Weber's cap hit is $7.86 million. I'll round off the other figures, since the exact numbers don't matter for the purpose of illustration. Suppose the Knights, without Dadonov, were right at the cap, and the cap was $80 million. Adding Weber on LTIR allows them to go over the cap by the amount of Weber's salary… but it ALSO adds Weber's salary to their cap hit.
Without Weber: $80 million cap hit, $80 million cap space, $0 remaining
With Weber: $87.86 million cap hit, $87.86 million cap space (with LTIR), $0 remaining
Weber's salary gets counted against the cap even when he is on LTIR. From the very link you gave me:
Despite the common misconception, LTIR does not remove a Cap Hit from a team’s overall Cap Hit, it just potentially allows the team to exceed the salary cap.
Whoever has Weber's contract at any given time still has the full amount of that contract counting against the cap.
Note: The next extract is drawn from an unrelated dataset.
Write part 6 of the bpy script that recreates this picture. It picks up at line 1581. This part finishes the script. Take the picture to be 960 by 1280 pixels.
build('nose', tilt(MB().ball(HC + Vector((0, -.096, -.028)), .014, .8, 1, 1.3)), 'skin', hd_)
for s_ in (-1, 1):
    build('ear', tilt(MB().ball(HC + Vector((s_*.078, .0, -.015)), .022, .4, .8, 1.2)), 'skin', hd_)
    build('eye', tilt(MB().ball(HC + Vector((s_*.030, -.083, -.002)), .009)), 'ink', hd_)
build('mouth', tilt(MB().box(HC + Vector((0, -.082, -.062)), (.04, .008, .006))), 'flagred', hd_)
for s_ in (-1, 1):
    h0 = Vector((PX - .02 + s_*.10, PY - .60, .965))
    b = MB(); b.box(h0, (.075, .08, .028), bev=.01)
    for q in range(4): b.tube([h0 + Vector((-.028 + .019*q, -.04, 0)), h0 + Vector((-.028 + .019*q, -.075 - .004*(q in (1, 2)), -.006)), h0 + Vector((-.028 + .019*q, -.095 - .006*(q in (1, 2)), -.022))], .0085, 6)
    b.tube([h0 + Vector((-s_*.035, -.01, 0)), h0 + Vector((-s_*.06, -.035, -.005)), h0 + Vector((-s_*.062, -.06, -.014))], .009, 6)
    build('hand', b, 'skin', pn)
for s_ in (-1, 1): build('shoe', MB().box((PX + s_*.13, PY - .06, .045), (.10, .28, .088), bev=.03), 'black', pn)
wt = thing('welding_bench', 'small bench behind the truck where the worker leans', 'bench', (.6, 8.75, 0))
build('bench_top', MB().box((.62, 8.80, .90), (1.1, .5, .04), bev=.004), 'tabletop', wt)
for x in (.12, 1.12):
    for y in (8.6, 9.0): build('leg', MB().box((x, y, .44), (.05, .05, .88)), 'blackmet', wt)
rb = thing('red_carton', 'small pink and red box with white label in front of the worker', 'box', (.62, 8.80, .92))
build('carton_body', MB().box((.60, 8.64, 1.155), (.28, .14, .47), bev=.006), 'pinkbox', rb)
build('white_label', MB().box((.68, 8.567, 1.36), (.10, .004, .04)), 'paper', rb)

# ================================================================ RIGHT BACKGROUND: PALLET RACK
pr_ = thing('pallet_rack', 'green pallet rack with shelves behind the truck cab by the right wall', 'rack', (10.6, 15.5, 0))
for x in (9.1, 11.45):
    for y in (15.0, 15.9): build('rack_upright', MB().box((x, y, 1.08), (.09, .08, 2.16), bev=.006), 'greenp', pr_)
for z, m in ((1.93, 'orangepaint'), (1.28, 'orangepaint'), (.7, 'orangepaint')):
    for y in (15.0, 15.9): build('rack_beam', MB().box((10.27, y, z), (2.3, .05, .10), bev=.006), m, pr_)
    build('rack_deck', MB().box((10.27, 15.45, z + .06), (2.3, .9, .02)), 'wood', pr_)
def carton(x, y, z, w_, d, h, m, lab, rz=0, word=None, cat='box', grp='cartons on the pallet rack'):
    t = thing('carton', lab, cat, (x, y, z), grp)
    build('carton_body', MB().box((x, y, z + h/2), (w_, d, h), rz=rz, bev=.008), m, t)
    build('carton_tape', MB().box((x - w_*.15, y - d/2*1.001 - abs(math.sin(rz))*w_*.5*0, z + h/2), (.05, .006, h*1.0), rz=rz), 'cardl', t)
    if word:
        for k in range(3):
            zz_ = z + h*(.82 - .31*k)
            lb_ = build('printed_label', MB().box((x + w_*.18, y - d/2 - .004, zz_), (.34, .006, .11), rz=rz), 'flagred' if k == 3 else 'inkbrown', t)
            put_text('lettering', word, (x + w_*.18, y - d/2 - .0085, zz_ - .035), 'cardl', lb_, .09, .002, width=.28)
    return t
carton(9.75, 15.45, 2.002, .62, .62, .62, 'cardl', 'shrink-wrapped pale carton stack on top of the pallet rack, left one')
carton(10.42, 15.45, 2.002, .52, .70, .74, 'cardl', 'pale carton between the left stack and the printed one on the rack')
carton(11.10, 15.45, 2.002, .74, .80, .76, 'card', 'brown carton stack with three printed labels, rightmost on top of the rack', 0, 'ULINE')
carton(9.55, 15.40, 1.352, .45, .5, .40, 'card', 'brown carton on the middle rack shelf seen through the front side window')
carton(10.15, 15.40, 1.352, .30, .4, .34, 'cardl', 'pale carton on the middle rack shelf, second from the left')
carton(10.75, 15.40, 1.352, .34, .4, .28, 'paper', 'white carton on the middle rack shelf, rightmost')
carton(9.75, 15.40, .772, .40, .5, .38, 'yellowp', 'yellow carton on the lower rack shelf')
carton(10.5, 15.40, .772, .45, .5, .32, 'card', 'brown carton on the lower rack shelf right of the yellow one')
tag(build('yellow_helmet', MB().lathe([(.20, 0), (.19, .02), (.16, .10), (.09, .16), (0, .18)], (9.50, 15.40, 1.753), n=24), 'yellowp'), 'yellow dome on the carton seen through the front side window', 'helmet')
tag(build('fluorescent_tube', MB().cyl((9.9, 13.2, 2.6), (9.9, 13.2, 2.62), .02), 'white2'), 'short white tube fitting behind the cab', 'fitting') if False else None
The trade was Dadonov for Weber. Vegas was over the cap and had to get rid of a player. They could use LTIR to take on a contract that Montreal wanted to get rid of, so they did that to make the deal happen. Montreal could activate Dadonov using some of the extra cap space they gained by putting Carey Price on LTIR.
If adding an LTIR player created cap space out of nothing, as you seem to suggest, then the Knights could have added Weber for future considerations (relieving Montreal of having to pay him) and kept Dadonov. But it doesn't work that way.